3. Michael Jackson – “Beat It” (1982)
Michael Jackson didn’t particularly want to write a rock song when Quincy Jones suggested that Thriller needed something in the vein of The Knack’s “My Sharona.” But Jackson gamely wrote the tough guy anthem that became the album’s chart-topping third single, backed by members of Toto with Steve Lukather laying down the main guitar riff. But it was the decision to call in Eddie Van Halen for the climactic guitar solo that gave the song its hard rock credibility and helped it reach no. 14 on Billboard’s Mainstream Rock chart. Van Halen made some changes to the arrangement, played his solo in two takes on a borrowed amp, and never asked for any compensation for his work on the track. “It was 20 minutes of my life.
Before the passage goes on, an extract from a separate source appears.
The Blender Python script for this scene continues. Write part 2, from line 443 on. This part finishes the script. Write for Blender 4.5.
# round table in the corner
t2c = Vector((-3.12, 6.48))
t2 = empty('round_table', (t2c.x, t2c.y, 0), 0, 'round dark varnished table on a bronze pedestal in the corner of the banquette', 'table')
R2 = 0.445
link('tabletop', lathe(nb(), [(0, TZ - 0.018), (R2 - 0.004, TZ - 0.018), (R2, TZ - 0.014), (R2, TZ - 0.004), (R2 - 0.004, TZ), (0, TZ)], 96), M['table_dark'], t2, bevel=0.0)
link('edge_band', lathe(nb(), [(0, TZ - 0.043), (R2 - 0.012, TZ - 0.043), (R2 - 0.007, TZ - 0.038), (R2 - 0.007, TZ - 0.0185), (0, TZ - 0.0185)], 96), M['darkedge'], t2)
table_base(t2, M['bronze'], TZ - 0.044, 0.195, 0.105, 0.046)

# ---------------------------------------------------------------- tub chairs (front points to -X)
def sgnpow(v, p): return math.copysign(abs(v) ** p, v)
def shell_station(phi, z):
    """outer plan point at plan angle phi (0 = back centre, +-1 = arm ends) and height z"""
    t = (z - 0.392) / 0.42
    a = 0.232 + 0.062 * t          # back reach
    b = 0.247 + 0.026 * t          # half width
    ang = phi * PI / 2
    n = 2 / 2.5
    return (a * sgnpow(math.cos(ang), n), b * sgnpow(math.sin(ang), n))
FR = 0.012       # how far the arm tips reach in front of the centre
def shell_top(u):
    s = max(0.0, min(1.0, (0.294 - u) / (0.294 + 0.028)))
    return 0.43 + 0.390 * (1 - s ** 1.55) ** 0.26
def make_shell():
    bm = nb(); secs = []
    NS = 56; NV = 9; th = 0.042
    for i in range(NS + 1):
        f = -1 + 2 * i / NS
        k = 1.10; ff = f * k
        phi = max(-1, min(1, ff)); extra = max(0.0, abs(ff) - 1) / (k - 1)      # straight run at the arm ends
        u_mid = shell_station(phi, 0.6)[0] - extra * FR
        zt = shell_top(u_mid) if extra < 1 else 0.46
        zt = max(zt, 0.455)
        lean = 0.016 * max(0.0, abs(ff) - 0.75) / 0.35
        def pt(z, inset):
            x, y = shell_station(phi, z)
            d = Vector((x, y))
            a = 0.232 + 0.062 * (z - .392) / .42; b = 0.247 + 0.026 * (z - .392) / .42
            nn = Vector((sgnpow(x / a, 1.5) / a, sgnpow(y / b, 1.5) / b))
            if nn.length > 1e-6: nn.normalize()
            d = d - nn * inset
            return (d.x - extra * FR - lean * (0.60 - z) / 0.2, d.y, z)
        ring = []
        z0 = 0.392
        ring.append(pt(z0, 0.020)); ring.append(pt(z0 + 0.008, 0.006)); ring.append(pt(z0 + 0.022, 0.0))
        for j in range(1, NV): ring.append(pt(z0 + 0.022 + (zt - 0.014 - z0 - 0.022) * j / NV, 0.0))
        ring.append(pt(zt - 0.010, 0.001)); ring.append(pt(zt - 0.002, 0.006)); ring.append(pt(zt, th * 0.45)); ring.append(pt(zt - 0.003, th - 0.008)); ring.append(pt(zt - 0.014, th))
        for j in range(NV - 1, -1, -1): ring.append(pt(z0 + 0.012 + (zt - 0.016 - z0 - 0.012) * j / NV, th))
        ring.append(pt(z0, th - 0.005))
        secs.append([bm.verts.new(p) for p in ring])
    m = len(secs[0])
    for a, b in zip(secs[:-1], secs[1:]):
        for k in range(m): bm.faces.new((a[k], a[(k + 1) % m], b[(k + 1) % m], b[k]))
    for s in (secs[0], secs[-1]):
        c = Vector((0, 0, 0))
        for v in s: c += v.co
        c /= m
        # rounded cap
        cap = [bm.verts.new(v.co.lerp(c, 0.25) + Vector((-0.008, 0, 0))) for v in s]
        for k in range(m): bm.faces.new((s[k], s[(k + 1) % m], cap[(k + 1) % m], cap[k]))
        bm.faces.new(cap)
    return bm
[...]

I didn’t want anything for doing that,” Van Halen told Billboard in 2015.
2. “Hot For Teacher” (1984)
David Lee Roth’s first stint with Van Halen went out with a bang with “Hot For Teacher,” the fourth and final single from 1984. The longest and most over-the-top music video of the band’s career featured child actors playing elementary school versions of each member of the band, and Brian Hitchcock played a young Eddie Van Halen with his own miniature Frankenstrat. But when it was time for the song’s show-stopping guitar solo, the real Eddie took his guitar for a walk down a long library table that’s as entertaining to watch as any of David Lee Roth’s broad comedic interludes.
1. “Eruption”/”You Really Got Me” (1978)
Plenty of songs have been hits for two artists, but “You Really Got Me” has the rare distinction of two recordings that were each hugely influential on a generation of guitarists. When Dave Davies poked holes in his amp with a pin to create the groundbreaking distortion on the Kinks’ 1964 original, it was just about the heaviest riff anybody had ever heard. 14 years later, Eddie Van Halen upped the ante with the super-charged version on Van Halen’s self-titled debut album, presented as a 1-2 punch with “Eruption.” In 102 seconds, that iconic instrumental introduced finger tapping to a nation of rock guitarists who suddenly had a new idol.